Karnataka Govt to recognise Lingayat as separate religion

Karnataka Govt to recognise   Lingayat as separate religion
Bengaluru: The Karnataka Cabinet on Monday decided to recommend to the Centre grant of religious minority status for the numerically strong Lingayat and Veerashaiva Lingayat community, a move that has stoked a huge row just months ahead of Assembly polls in the state.
The decision that is fraught with political implications is seen as an attempt by Chief Minister Siddaramaiah to wean away a section of the community towards the Congress. BJP chief ministerial candidate B S Yeddyurappa hails from the Lingayat community.
Lingayats/Veerashaivas, estimated to form 17 per cent of the state's population, are considered the BJP's traditional voter base in Congress-ruled Karnataka.
The Cabinet decision was slammed by the BJP which accused Siddaramaiah of "playing with fire" for vote bank politics and carrying on with the 'Divide and Rule' legacy of Britishers in India.
A meeting of the Cabinet considered the recommendations of the Karnataka State Minority Commission (KSMC) amid reports of division among ministers and seers of the community striking a discordant note on the issue of giving separate religion status for Lingayats.
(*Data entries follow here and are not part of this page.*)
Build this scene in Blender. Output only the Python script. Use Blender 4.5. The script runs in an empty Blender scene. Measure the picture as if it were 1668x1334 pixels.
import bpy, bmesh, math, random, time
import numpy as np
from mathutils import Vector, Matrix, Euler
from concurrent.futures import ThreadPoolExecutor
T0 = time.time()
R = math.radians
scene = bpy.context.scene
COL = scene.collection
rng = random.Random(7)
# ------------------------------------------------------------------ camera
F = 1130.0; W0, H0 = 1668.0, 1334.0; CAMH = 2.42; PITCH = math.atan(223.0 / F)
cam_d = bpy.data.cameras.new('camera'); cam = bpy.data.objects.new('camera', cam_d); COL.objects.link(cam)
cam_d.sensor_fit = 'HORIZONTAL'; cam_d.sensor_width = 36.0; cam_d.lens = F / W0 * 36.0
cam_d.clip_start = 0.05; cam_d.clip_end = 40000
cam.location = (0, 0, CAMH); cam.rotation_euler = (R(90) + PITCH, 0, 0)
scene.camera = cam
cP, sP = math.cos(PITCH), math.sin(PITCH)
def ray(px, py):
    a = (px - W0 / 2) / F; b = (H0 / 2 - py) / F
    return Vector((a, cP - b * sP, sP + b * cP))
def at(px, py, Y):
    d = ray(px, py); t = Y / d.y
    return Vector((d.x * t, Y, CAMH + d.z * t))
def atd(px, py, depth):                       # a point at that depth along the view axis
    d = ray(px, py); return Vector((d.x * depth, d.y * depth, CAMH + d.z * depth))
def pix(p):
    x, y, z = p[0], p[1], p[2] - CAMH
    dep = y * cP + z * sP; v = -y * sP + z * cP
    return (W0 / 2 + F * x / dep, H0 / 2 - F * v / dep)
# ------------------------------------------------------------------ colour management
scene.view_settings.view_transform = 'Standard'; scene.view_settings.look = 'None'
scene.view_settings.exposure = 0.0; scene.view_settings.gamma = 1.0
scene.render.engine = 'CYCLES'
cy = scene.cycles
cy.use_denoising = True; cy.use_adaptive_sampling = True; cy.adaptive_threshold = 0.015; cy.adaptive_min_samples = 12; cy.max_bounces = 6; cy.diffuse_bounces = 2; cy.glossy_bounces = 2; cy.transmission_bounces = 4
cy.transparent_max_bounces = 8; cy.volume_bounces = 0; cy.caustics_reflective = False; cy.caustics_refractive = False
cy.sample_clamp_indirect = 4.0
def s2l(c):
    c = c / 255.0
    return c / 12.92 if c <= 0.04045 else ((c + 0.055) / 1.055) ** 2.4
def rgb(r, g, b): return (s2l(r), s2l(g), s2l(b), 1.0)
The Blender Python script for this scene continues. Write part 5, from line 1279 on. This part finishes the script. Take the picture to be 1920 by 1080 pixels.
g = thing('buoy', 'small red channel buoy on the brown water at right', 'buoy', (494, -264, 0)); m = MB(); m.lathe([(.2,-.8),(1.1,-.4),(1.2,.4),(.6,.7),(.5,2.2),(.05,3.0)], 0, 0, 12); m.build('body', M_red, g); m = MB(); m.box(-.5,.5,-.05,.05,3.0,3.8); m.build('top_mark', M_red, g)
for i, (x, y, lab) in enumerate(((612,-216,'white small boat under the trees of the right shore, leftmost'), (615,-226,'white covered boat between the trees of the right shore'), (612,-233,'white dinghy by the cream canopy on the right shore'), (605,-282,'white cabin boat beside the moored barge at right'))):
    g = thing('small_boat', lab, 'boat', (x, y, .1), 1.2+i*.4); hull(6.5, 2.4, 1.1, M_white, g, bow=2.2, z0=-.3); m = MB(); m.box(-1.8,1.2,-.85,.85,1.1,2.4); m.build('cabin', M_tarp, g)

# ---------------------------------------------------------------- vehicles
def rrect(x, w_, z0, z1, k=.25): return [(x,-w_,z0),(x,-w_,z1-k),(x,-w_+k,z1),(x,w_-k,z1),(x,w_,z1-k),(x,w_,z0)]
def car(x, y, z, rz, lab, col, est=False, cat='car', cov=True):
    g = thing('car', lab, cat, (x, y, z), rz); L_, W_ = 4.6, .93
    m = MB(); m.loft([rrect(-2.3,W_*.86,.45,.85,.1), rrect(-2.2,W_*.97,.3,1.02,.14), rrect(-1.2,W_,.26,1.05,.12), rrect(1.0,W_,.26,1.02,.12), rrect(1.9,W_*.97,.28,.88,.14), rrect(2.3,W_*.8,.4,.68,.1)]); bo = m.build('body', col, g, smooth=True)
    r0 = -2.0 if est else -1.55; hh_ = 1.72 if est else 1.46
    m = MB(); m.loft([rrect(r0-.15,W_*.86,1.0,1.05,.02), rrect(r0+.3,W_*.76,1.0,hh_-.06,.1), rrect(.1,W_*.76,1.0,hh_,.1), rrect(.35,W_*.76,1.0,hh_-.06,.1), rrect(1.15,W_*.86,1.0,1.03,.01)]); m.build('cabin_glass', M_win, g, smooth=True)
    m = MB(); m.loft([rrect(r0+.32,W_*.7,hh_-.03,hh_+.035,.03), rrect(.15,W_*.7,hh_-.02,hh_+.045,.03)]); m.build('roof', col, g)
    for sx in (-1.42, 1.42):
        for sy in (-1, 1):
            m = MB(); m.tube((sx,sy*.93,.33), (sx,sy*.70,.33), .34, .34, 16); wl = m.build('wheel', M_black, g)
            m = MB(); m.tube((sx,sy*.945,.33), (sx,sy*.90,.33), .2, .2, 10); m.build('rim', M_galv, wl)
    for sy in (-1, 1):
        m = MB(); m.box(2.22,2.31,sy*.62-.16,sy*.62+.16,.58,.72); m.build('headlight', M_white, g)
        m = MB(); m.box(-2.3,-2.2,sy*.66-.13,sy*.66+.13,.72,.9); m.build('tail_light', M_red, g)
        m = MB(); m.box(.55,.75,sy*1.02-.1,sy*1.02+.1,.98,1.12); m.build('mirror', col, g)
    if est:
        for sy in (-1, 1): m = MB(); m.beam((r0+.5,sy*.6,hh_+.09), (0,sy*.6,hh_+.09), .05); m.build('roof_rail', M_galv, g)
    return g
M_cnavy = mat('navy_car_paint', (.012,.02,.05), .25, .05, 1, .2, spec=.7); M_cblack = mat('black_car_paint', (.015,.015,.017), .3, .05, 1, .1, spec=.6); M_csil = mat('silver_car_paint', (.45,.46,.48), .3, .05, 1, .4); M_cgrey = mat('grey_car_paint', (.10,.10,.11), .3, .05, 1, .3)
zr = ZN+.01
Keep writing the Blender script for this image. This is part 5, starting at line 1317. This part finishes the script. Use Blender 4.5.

The cabinet had twice deferred a decision on the issue.
"After due deliberations and some discussions on concerns of various sections of society, the cabinet has decided to accept the recommendations of the Karnataka State Minority Commission," Law Minister T B Jayachandra said.
He said the commission, based on the report of an expert committee, has recommended considering grant of recognition as religious minority to the Lingayat and Veerashaiva Lingayats (Believers of Basava Tatva (philosophy) under section 2 (d) of the Karnataka State Minorities Act.
"It was also decided to forward the same to the central government for notifying under Section 2(c) of the Central Minority Commission Act," he told reporters.
Jayachandra said the decision would not affect the rights and interests enjoyed by the existing minorities.
The demand for a separate religion tag to Veerashaiva/Lingayat faiths has surfaced from the numerically strong and politically influential community, amid resentment from within over projecting the two communities as the same.
The Lingayat/Veerashaiva community that owes allegiance to the "social reform movement" initiated by Basaveshwara has a substantial population in Karnataka, especially in the northern parts of the state. One section led by Akhila Bharata Veerashaiva Mahasabha has asserted that Veerashaiva and Lingayats are the same and religious status be given to them.
The other group wants it only for Lingayats as they believe that Veerashaivas are one among the seven sects of Shaivas, which is part of Hinduism. Of late, some Lingayats have also stated that they were open to having the Veerashaivas under their umbrella, but that Lingayat nomenclature was non-negotiable.